**Collected data:**
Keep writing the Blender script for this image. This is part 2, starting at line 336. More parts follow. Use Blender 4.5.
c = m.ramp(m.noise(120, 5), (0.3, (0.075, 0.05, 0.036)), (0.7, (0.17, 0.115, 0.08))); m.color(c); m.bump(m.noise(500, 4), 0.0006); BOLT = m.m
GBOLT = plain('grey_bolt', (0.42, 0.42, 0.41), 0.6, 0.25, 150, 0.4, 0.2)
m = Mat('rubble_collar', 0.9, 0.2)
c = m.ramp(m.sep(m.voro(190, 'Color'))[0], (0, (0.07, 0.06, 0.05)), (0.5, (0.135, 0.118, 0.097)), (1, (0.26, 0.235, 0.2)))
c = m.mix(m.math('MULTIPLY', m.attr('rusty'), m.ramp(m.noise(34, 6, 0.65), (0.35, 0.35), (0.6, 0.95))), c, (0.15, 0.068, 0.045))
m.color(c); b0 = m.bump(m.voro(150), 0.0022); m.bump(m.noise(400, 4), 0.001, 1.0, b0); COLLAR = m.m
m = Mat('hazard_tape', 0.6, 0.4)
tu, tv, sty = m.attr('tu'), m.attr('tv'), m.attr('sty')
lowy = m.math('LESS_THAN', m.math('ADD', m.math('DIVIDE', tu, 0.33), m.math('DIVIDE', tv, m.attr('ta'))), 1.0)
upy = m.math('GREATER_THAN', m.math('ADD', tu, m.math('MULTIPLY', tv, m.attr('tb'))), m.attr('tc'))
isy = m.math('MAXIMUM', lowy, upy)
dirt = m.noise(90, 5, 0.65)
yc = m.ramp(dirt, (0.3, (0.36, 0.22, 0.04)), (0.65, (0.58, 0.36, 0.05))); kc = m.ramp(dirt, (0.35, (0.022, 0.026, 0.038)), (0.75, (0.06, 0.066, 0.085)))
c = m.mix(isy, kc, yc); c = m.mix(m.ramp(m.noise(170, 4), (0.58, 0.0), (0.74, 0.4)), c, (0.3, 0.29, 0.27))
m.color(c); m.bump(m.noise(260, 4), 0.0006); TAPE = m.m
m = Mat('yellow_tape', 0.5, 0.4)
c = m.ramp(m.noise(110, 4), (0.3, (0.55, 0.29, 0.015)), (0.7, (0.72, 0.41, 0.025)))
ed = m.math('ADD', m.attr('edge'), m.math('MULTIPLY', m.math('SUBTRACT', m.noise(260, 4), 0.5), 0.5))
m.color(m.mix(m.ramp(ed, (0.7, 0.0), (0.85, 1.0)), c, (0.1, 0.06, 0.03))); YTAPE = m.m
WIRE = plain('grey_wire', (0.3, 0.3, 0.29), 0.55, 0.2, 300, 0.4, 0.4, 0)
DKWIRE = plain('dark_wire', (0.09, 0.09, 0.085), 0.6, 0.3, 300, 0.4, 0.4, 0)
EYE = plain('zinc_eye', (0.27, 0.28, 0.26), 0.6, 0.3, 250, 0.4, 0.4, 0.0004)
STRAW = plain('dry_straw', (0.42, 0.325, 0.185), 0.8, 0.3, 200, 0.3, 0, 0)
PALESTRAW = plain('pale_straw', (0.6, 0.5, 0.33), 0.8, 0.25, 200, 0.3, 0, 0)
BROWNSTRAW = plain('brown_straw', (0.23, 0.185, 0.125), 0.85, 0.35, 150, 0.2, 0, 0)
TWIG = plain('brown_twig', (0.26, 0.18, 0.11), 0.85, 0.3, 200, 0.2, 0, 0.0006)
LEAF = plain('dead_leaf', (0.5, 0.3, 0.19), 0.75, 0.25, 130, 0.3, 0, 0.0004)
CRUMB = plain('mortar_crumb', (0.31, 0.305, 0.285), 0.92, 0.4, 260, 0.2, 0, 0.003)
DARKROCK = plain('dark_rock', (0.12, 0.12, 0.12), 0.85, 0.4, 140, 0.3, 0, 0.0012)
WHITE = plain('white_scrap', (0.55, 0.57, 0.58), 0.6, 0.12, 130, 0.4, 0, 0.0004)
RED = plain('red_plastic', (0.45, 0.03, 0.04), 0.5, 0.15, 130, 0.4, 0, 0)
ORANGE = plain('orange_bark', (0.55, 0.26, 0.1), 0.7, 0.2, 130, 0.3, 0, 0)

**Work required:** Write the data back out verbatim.

**Problem solution:**
Keep writing the Blender script for this image. This is part 2, starting at line 336. More parts follow. Use Blender 4.5.
c = m.ramp(m.noise(120, 5), (0.3, (0.075, 0.05, 0.036)), (0.7, (0.17, 0.115, 0.08))); m.color(c); m.bump(m.noise(500, 4), 0.0006); BOLT = m.m
GBOLT = plain('grey_bolt', (0.42, 0.42, 0.41), 0.6, 0.25, 150, 0.4, 0.2)
m = Mat('rubble_collar', 0.9, 0.2)
c = m.ramp(m.sep(m.voro(190, 'Color'))[0], (0, (0.07, 0.06, 0.05)), (0.5, (0.135, 0.118, 0.097)), (1, (0.26, 0.235, 0.2)))
c = m.mix(m.math('MULTIPLY', m.attr('rusty'), m.ramp(m.noise(34, 6, 0.65), (0.35, 0.35), (0.6, 0.95))), c, (0.15, 0.068, 0.045))
m.color(c); b0 = m.bump(m.voro(150), 0.0022); m.bump(m.noise(400, 4), 0.001, 1.0, b0); COLLAR = m.m
m = Mat('hazard_tape', 0.6, 0.4)
tu, tv, sty = m.attr('tu'), m.attr('tv'), m.attr('sty')
lowy = m.math('LESS_THAN', m.math('ADD', m.math('DIVIDE', tu, 0.33), m.math('DIVIDE', tv, m.attr('ta'))), 1.0)
upy = m.math('GREATER_THAN', m.math('ADD', tu, m.math('MULTIPLY', tv, m.attr('tb'))), m.attr('tc'))
isy = m.math('MAXIMUM', lowy, upy)
dirt = m.noise(90, 5, 0.65)
yc = m.ramp(dirt, (0.3, (0.36, 0.22, 0.04)), (0.65, (0.58, 0.36, 0.05))); kc = m.ramp(dirt, (0.35, (0.022, 0.026, 0.038)), (0.75, (0.06, 0.066, 0.085)))
c = m.mix(isy, kc, yc); c = m.mix(m.ramp(m.noise(170, 4), (0.58, 0.0), (0.74, 0.4)), c, (0.3, 0.29, 0.27))
m.color(c); m.bump(m.noise(260, 4), 0.0006); TAPE = m.m
m = Mat('yellow_tape', 0.5, 0.4)
c = m.ramp(m.noise(110, 4), (0.3, (0.55, 0.29, 0.015)), (0.7, (0.72, 0.41, 0.025)))
ed = m.math('ADD', m.attr('edge'), m.math('MULTIPLY', m.math('SUBTRACT', m.noise(260, 4), 0.5), 0.5))
m.color(m.mix(m.ramp(ed, (0.7, 0.0), (0.85, 1.0)), c, (0.1, 0.06, 0.03))); YTAPE = m.m
WIRE = plain('grey_wire', (0.3, 0.3, 0.29), 0.55, 0.2, 300, 0.4, 0.4, 0)
DKWIRE = plain('dark_wire', (0.09, 0.09, 0.085), 0.6, 0.3, 300, 0.4, 0.4, 0)
EYE = plain('zinc_eye', (0.27, 0.28, 0.26), 0.6, 0.3, 250, 0.4, 0.4, 0.0004)
STRAW = plain('dry_straw', (0.42, 0.325, 0.185), 0.8, 0.3, 200, 0.3, 0, 0)
PALESTRAW = plain('pale_straw', (0.6, 0.5, 0.33), 0.8, 0.25, 200, 0.3, 0, 0)
BROWNSTRAW = plain('brown_straw', (0.23, 0.185, 0.125), 0.85, 0.35, 150, 0.2, 0, 0)
TWIG = plain('brown_twig', (0.26, 0.18, 0.11), 0.85, 0.3, 200, 0.2, 0, 0.0006)
LEAF = plain('dead_leaf', (0.5, 0.3, 0.19), 0.75, 0.25, 130, 0.3, 0, 0.0004)
CRUMB = plain('mortar_crumb', (0.31, 0.305, 0.285), 0.92, 0.4, 260, 0.2, 0, 0.003)
DARKROCK = plain('dark_rock', (0.12, 0.12, 0.12), 0.85, 0.4, 140, 0.3, 0, 0.0012)
WHITE = plain('white_scrap', (0.55, 0.57, 0.58), 0.6, 0.12, 130, 0.4, 0, 0.0004)
RED = plain('red_plastic', (0.45, 0.03, 0.04), 0.5, 0.15, 130, 0.4, 0, 0)
ORANGE = plain('orange_bark', (0.55, 0.26, 0.1), 0.7, 0.2, 130, 0.3, 0, 0)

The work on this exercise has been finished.